**TASK INSTRUCTIONS**
Gather every line in the records below that contains the word "starting".

### RECORD EXCERPTS ###

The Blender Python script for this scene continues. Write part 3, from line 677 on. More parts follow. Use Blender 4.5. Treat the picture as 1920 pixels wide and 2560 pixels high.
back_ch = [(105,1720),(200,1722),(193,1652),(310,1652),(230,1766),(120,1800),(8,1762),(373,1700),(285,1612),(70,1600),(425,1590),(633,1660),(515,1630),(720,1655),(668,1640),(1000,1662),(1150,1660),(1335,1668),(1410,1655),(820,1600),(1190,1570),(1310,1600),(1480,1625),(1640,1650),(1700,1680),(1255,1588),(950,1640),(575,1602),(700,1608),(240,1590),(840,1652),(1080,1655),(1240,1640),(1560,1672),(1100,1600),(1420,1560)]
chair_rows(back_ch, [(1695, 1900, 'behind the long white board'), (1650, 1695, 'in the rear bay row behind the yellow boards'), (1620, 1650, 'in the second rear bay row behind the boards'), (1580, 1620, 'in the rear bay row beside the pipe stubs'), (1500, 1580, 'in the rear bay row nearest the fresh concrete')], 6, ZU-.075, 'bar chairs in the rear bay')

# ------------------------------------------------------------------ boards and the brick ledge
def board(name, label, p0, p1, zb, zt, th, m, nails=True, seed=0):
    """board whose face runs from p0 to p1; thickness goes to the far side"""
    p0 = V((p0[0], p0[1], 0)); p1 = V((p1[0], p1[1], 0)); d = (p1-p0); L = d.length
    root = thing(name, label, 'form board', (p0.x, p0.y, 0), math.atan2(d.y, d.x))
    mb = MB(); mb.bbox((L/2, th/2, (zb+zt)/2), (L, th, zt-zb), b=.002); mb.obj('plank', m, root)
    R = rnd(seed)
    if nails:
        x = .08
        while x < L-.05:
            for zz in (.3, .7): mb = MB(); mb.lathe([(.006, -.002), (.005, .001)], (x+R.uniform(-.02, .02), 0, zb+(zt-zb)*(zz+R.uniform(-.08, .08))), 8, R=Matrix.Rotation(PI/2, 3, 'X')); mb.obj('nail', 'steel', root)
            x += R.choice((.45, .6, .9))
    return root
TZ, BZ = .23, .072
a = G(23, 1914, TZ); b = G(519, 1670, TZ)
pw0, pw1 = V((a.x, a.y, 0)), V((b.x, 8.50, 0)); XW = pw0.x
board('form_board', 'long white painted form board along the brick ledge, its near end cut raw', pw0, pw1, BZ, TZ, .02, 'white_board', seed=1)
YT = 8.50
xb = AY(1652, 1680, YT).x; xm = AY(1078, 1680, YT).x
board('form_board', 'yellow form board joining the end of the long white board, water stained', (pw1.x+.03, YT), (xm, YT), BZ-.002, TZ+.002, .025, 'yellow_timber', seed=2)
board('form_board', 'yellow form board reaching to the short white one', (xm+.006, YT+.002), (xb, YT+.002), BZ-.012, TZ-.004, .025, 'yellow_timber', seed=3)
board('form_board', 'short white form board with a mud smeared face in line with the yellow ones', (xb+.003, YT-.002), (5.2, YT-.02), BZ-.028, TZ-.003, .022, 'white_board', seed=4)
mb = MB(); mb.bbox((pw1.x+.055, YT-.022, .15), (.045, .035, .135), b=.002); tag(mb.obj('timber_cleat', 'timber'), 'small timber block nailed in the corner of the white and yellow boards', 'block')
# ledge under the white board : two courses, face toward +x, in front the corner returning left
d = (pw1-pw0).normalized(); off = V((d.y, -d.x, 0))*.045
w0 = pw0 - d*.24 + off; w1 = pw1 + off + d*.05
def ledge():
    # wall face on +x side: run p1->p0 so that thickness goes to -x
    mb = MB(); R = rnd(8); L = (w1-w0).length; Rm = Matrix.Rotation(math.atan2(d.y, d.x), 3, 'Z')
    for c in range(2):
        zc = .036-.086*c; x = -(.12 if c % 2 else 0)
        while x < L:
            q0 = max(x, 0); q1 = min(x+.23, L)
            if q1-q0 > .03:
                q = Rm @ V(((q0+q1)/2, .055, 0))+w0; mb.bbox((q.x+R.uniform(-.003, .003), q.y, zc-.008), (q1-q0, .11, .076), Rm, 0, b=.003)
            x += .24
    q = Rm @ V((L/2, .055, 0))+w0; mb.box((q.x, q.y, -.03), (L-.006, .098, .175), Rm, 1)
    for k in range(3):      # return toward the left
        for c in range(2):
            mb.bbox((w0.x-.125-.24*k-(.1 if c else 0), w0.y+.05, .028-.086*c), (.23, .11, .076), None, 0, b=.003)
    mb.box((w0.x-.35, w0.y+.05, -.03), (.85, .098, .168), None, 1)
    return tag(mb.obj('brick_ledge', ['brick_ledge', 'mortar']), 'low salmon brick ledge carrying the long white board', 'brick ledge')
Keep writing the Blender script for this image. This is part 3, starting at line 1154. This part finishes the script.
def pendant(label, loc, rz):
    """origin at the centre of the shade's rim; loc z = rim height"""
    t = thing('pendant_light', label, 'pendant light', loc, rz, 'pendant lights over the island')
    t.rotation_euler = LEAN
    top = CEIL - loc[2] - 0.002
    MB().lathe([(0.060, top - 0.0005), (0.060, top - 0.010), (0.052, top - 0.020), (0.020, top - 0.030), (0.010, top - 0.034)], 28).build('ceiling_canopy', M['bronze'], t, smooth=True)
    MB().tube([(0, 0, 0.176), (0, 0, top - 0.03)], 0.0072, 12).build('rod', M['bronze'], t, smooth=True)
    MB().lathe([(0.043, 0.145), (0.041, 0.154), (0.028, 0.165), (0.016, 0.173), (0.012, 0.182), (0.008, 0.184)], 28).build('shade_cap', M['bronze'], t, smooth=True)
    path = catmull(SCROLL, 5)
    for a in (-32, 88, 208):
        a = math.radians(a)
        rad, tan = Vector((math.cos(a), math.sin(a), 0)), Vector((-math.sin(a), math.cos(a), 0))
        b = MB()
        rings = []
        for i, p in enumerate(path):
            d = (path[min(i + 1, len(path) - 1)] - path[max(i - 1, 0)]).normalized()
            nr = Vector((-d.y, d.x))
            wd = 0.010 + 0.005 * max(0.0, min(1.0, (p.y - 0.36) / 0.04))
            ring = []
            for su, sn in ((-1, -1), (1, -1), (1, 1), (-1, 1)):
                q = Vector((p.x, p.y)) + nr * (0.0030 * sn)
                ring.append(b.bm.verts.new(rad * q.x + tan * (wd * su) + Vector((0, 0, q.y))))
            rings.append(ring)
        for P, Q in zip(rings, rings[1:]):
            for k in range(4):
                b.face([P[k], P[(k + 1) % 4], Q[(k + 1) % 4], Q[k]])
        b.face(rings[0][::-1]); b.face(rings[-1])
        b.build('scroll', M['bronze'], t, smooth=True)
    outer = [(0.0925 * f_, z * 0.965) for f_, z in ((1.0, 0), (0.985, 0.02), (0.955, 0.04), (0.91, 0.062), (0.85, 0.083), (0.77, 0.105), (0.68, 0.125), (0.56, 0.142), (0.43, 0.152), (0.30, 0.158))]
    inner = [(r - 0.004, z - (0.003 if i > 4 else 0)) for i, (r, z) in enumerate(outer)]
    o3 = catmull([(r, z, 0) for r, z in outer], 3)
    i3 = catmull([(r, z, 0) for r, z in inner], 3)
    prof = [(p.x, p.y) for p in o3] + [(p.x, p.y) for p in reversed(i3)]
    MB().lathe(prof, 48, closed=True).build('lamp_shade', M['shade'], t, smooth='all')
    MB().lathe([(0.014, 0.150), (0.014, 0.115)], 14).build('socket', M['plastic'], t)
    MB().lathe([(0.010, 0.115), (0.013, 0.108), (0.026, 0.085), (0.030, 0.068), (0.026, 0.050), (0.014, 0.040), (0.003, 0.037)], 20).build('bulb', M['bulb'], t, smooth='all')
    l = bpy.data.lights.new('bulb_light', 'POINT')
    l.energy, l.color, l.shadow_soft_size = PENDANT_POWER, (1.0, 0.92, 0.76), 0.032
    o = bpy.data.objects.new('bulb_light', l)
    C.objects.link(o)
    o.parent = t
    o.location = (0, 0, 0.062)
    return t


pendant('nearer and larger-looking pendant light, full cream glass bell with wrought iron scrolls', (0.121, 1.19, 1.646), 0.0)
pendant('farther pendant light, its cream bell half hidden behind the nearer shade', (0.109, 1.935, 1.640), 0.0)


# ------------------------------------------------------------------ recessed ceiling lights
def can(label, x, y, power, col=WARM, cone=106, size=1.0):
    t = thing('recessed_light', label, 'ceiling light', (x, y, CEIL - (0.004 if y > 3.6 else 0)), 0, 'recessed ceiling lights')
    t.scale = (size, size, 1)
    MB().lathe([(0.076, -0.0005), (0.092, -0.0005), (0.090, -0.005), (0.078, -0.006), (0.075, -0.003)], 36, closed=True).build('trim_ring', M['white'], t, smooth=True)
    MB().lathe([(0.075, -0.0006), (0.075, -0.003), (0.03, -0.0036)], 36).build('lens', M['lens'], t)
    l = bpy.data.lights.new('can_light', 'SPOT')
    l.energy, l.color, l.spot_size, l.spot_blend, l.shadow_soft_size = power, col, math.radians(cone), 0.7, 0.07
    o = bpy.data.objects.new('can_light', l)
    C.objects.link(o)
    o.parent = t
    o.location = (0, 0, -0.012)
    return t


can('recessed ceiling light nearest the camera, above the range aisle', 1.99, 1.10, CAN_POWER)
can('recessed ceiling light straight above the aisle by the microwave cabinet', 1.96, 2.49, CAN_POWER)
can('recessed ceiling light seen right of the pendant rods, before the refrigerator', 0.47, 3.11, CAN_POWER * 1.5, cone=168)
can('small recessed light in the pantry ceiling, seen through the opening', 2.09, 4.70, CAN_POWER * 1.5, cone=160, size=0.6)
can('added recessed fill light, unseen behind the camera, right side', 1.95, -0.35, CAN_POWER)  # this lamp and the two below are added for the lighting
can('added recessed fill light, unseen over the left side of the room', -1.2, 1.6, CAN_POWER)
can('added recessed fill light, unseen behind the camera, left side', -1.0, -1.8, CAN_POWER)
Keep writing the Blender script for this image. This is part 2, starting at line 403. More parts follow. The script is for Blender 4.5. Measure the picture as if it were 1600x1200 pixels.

###

**OUTPUT FOR THIS TASK**
Keep writing the Blender script for this image. This is part 3, starting at line 1154. This part finishes the script.
Keep writing the Blender script for this image. This is part 2, starting at line 403. More parts follow. The script is for Blender 4.5. Measure the picture as if it were 1600x1200 pixels.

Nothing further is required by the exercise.